• [Short exercise] Starting at the top of the records, output every line through the one that contains "R = math.radians", keeping each exactly as it appears.

• [Information provided]
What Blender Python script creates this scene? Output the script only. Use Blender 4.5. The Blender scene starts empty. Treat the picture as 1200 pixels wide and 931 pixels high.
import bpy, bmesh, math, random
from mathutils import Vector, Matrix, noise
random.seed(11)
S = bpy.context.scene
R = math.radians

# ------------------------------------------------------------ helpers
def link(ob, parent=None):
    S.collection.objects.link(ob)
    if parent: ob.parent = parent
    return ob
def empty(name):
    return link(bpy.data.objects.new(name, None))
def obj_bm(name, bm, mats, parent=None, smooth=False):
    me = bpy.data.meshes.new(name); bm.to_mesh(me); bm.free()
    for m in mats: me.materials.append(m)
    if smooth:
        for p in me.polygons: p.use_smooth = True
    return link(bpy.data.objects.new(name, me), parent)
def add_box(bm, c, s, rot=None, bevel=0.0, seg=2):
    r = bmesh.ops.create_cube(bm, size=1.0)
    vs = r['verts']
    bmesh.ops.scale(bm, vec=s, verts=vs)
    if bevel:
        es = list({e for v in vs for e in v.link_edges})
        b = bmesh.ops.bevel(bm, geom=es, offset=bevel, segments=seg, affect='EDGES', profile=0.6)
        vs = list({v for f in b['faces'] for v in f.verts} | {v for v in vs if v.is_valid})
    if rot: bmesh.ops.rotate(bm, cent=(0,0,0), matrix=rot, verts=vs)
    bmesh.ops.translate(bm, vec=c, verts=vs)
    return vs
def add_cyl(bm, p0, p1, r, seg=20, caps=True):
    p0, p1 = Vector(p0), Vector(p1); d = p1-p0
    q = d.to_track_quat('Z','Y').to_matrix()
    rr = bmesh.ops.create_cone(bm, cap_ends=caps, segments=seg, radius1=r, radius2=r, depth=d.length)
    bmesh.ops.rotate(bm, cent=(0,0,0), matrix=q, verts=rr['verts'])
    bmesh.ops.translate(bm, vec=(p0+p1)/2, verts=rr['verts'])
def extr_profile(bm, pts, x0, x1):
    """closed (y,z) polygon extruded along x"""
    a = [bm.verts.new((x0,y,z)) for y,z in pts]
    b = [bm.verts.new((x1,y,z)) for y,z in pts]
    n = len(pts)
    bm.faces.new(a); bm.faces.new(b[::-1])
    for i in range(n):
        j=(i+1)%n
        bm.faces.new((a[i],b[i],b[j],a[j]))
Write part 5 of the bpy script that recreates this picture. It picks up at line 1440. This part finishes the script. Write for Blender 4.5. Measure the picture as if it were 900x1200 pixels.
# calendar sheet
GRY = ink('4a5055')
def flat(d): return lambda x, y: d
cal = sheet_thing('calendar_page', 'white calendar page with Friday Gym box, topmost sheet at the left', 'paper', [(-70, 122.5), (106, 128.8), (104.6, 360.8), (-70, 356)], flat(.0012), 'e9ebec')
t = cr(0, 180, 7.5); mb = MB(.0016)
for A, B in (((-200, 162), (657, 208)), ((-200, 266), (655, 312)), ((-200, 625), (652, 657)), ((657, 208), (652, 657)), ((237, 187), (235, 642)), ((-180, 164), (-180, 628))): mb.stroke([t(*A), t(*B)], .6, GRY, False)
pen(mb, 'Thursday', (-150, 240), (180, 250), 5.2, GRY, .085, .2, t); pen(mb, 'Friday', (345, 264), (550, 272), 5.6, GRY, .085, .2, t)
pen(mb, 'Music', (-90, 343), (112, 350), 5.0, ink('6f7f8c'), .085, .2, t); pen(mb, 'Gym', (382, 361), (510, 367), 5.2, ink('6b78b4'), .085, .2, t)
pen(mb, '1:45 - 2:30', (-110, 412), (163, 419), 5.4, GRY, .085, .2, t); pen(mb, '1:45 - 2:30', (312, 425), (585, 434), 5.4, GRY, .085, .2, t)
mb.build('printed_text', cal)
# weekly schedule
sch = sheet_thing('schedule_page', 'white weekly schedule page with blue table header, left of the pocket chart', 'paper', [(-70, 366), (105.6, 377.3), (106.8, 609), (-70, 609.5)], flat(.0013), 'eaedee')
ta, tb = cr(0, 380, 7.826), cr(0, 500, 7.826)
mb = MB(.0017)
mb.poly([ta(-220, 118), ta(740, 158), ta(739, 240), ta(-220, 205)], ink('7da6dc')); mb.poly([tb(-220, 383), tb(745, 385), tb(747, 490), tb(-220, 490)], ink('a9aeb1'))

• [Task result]
What Blender Python script creates this scene? Output the script only. Use Blender 4.5. The Blender scene starts empty. Treat the picture as 1200 pixels wide and 931 pixels high.
import bpy, bmesh, math, random
from mathutils import Vector, Matrix, noise
random.seed(11)
S = bpy.context.scene
R = math.radians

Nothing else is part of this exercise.